Not sure what was conservative about it.
It's also interesting that some of the districts raised their kids to believe in the honor of fighting in the Games. Again the underlying message was not hard to spot. These districts represented military families and military culture and patriotic institutions like the Marine Corps that are committed to the honor of fighting on behalf of the nation. The movie was slighting these people or suggesting that they are misguided or suckers.

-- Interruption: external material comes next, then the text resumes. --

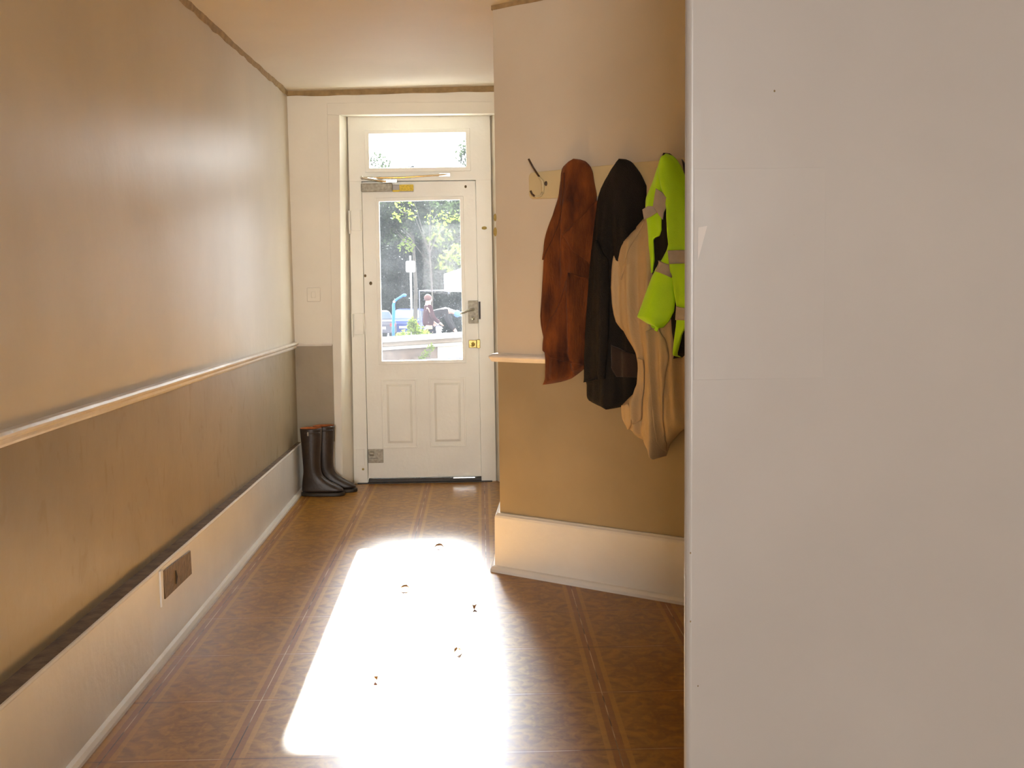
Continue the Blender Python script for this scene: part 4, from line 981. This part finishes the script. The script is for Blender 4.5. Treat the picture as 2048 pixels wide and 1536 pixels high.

Naturally it was the gung-ho pledges from these districts who were the main bad guys once the Games got underway. They banded together into a WASPy little gang that hunted down and killed the other pledges. Oh and by the way, the other pledges consisted of blacks and females and younger/poorer/weaker white kids. Anybody think there might be a message here?

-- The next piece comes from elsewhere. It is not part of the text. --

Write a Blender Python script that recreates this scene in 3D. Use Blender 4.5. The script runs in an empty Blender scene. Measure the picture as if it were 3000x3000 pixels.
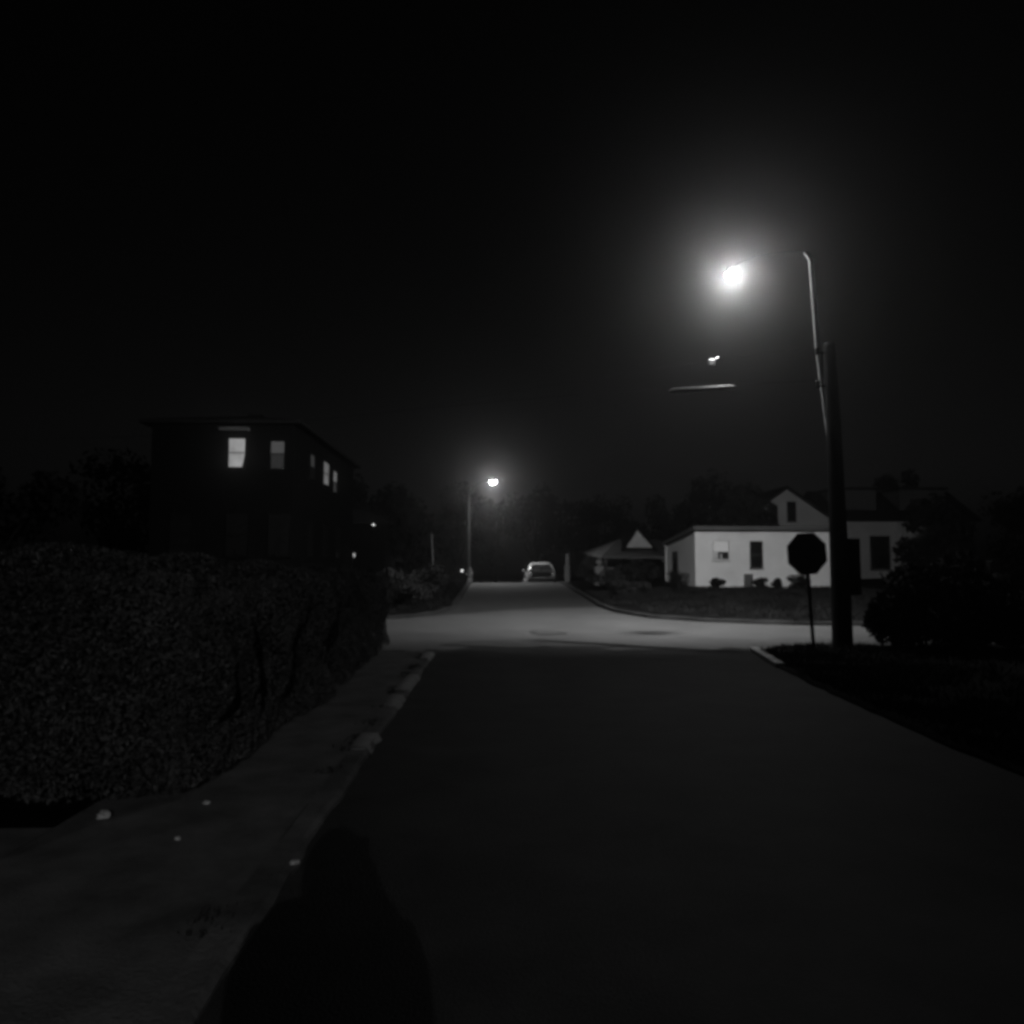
import bpy, bmesh, math, random
from mathutils import Vector, Matrix, noise
random.seed(7)
R = math.radians
PI = math.pi
scene = bpy.context.scene
COL = scene.collection

# ------------------------------------------------------------------ helpers
def tag(o, label=None, cat=None, group=None, kind=None):
    if label: o['label'] = label
    if cat: o['category'] = cat
    if group: o['group'] = group
    if kind: o['kind'] = kind
    return o

def thing(name, label, cat, loc=(0, 0, 0), rz=0.0, group=None):
    o = bpy.data.objects.new(name, None)
    o.empty_display_size = 0.2
    COL.objects.link(o)
    o.location = loc
    o.rotation_euler = (0, 0, rz)
    return tag(o, label, cat, group)

def copy_tree(o, parent=None):
    c = o.copy()
    COL.objects.link(c)
    if parent: c.parent = parent
    for ch in list(o.children):
        copy_tree(ch, c)
    return c

class MB:
    """collects plain geometry and links it as ONE mesh object"""
    def __init__(s): s.v = []; s.f = []; s.sm = []
    def add(s, vs, fs, smooth=False):
        n = len(s.v)
        s.v += [tuple(p) for p in vs]
        s.f += [tuple(i + n for i in f) for f in fs]
        s.sm += [smooth] * len(fs)
        return s
    def box(s, x0, x1, y0, y1, z0, z1, b=0.0):
        if b <= 0:
            vs = [(x, y, z) for z in (z0, z1) for y in (y0, y1) for x in (x0, x1)]
            return s.add(vs, [(0, 2, 3, 1), (4, 5, 7, 6), (0, 1, 5, 4), (2, 6, 7, 3), (0, 4, 6, 2), (1, 3, 7, 5)])
        bm = bmesh.new()
        bmesh.ops.create_cube(bm, size=1.0)
        for v in bm.verts:
            v.co = ((x0 + x1) / 2 + v.co.x * (x1 - x0), (y0 + y1) / 2 + v.co.y * (y1 - y0), (z0 + z1) / 2 + v.co.z * (z1 - z0))
        bmesh.ops.bevel(bm, geom=list(bm.edges), offset=b, segments=2, affect='EDGES', profile=0.5)
        bm.verts.index_update()
        s.add([v.co[:] for v in bm.verts], [[v.index for v in f.verts] for f in bm.faces])
        bm.free()
        return s
    def tube(s, pts, rads, n=10, cap=True):
        pts = [Vector(p) for p in pts]
        if not isinstance(rads, (list, tuple)): rads = [rads] * len(pts)
        vs = []; fs = []
        prev = None
        for i, p in enumerate(pts):
            d = (pts[min(i + 1, len(pts) - 1)] - pts[max(i - 1, 0)]).normalized()
            if prev is None:
                a = d.orthogonal().normalized()
            else:
                a = (prev - d * prev.dot(d)).normalized()
            prev = a
            b = d.cross(a)
            for k in range(n):
                t = 2 * PI * k / n
                vs.append(p + (a * math.cos(t) + b * math.sin(t)) * rads[i])
        for i in range(len(pts) - 1):
            for k in range(n):
                k2 = (k + 1) % n
                fs.append((i * n + k, i * n + k2, (i + 1) * n + k2, (i + 1) * n + k))
        s.add(vs, fs, True)
        if cap:
            s.add(vs[:n], [tuple(reversed(range(n)))])
            s.add(vs[-n:], [tuple(range(n))])
        return s
    def lathe(s, prof, c=(0, 0, 0), n=20):
        vs = []; fs = []
        for r, z in prof:
            for k in range(n):
                t = 2 * PI * k / n
                vs.append((c[0] + r * math.cos(t), c[1] + r * math.sin(t), c[2] + z))
        for i in range(len(prof) - 1):
            for k in range(n):
                k2 = (k + 1) % n
                fs.append((i * n + k, i * n + k2, (i + 1) * n + k2, (i + 1) * n + k))
        return s.add(vs, fs, True)
    def prism(s, poly, y0, y1):
        """poly in XZ, extruded along Y"""
        n = len(poly)
        vs = [(x, y0, z) for x, z in poly] + [(x, y1, z) for x, z in poly]
        fs = [tuple(range(n)), tuple(reversed(range(n, 2 * n)))]
        for k in range(n):
            k2 = (k + 1) % n
            fs.append((k, k + n, k2 + n, k2))
        return s.add(vs, fs)
    def leaf(s, p, size, rnd=random):
        u = Vector((rnd.gauss(0, 1), rnd.gauss(0, 1), rnd.gauss(0, 1))).normalized()
        w = u.orthogonal().normalized()
        w = (Matrix.Rotation(rnd.uniform(0, 2 * PI), 3, u) @ w)
        t = u.cross(w)
        a = size; b = size * rnd.uniform(0.35, 0.55)
        p = Vector(p)
        return s.add([p - w * a, p + t * b, p + w * a, p - t * b], [(0, 1, 2, 3)])
    def build(s, name, m, parent=None, M=None):
        me = bpy.data.meshes.new(name)
        vs = s.v if M is None else [tuple(M @ Vector(p)) for p in s.v]
        me.from_pydata(vs, [], s.f)
        me.polygons.foreach_set('use_smooth', s.sm)
        me.update()
        bm = bmesh.new(); bm.from_mesh(me)
        if len(bm.faces) < 4000:
            bmesh.ops.recalc_face_normals(bm, faces=bm.faces)
        bm.to_mesh(me); bm.free()
        me.materials.append(m)
        o = bpy.data.objects.new(name, me)
        COL.objects.link(o)
        if parent: o.parent = parent
        return o

def mat(name, v, rough=0.85, scale=6.0, amt=0.25, bump=0.0, bscale=60.0, spec=0.5, metal=0.0, coat=0.0, brick=None):
    m = bpy.data.materials.new(name)
    m.use_nodes = True
    nt = m.node_tree; N = nt.nodes; L = nt.links
    bs = N['Principled BSDF']
    bs.inputs['Roughness'].default_value = rough
    bs.inputs['Specular IOR Level'].default_value = spec
    bs.inputs['Metallic'].default_value = metal
    bs.inputs['Coat Weight'].default_value = coat
    tc = N.new('ShaderNodeTexCoord')
    no = N.new('ShaderNodeTexNoise')
    no.inputs['Scale'].default_value = scale
    no.inputs['Detail'].default_value = 6
    no.inputs['Roughness'].default_value = 0.65
    L.new(tc.outputs['Object'], no.inputs['Vector'])
    mr = N.new('ShaderNodeMapRange')
    mr.inputs['From Min'].default_value = 0.3; mr.inputs['From Max'].default_value = 0.7
    mr.inputs['To Min'].default_value = v * (1 - amt); mr.inputs['To Max'].default_value = v * (1 + amt)
    L.new(no.outputs['Fac'], mr.inputs['Value'])
    L.new(mr.outputs['Result'], bs.inputs['Base Color'])
    if bump > 0:
        n2 = N.new('ShaderNodeTexNoise')
        n2.inputs['Scale'].default_value = bscale
        n2.inputs['Detail'].default_value = 4
        L.new(tc.outputs['Object'], n2.inputs['Vector'])
        bp = N.new('ShaderNodeBump')
        bp.inputs['Strength'].default_value = bump
        bp.inputs['Distance'].default_value = 0.02
        L.new(n2.outputs['Fac'], bp.inputs['Height'])
        L.new(bp.outputs['Normal'], bs.inputs['Normal'])
    return m

def siding(name, v, pitch=0.13, rough=0.6, spec=0.5):
    """painted horizontal boards: shadow lines as bump along Z"""
    m = mat(name, v, rough, 1.2, 0.10, spec=spec)
    nt = m.node_tree; N = nt.nodes; L = nt.links
    tc = [n for n in N if n.type == 'TEX_COORD'][0]
    sp = N.new('ShaderNodeSeparateXYZ'); L.new(tc.outputs['Object'], sp.inputs[0])
    dv = N.new('ShaderNodeMath'); dv.operation = 'DIVIDE'; dv.inputs[1].default_value = pitch
    L.new(sp.outputs['Z'], dv.inputs[0])
    fr = N.new('ShaderNodeMath'); fr.operation = 'FRACT'; L.new(dv.outputs[0], fr.inputs[0])
    bp = N.new('ShaderNodeBump'); bp.inputs['Distance'].default_value = 0.02; bp.inputs['Strength'].default_value = 0.8
    bp.invert = True
    L.new(fr.outputs[0], bp.inputs['Height'])
    L.new(bp.outputs['Normal'], N['Principled BSDF'].inputs['Normal'])
    return m

def emit(name, v, grad=None):
    m = bpy.data.materials.new(name)
    m.use_nodes = True
    nt = m.node_tree; N = nt.nodes; L = nt.links
    bs = N['Principled BSDF']
    bs.inputs['Base Color'].default_value = (0.05, 0.05, 0.05, 1)
    bs.inputs['Emission Color'].default_value = (1, 1, 1, 1)
    bs.inputs['Emission Strength'].default_value = v
    if grad:                                        # folds of a lit curtain
        tc = N.new('ShaderNodeTexCoord'); no = N.new('ShaderNodeTexNoise')
        no.inputs['Scale'].default_value = grad; no.inputs['Detail'].default_value = 2
        L.new(tc.outputs['Object'], no.inputs['Vector'])
        mr = N.new('ShaderNodeMapRange')
        mr.inputs['From Min'].default_value = 0.3; mr.inputs['From Max'].default_value = 0.7
        mr.inputs['To Min'].default_value = v * 0.65; mr.inputs['To Max'].default_value = v * 1.2
        L.new(no.outputs['Fac'], mr.inputs['Value'])
        L.new(mr.outputs['Result'], bs.inputs['Emission Strength'])
    return m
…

Oh yeah, and then after Roux, the little black girl pledge, was killed by one of the white male pledges, there was a race riot in her home district. To complete the effect, the snappily uniformed all white police force hosed them down Civil Rights style. Hmm, I wonder what this could mean?
And of course the bad guys in the government were portrayed as stuffy aristocrats. The hostess lady was literally done up as a powdered Marie Antoinette. All of this to make sure that no skull full of mush could fail to understand that these were fundamentally class enemies, the One Percent.
But wait -- don't forgot the Lenny Kravitz character, Katniss's presumably gay "stylist" who functioned not only as the film's Magic Negro (per the LA Times definition) but also its Magic Gay Guy. He gave her the behind-the-scenes moral support she needed to fight the one percenters and win!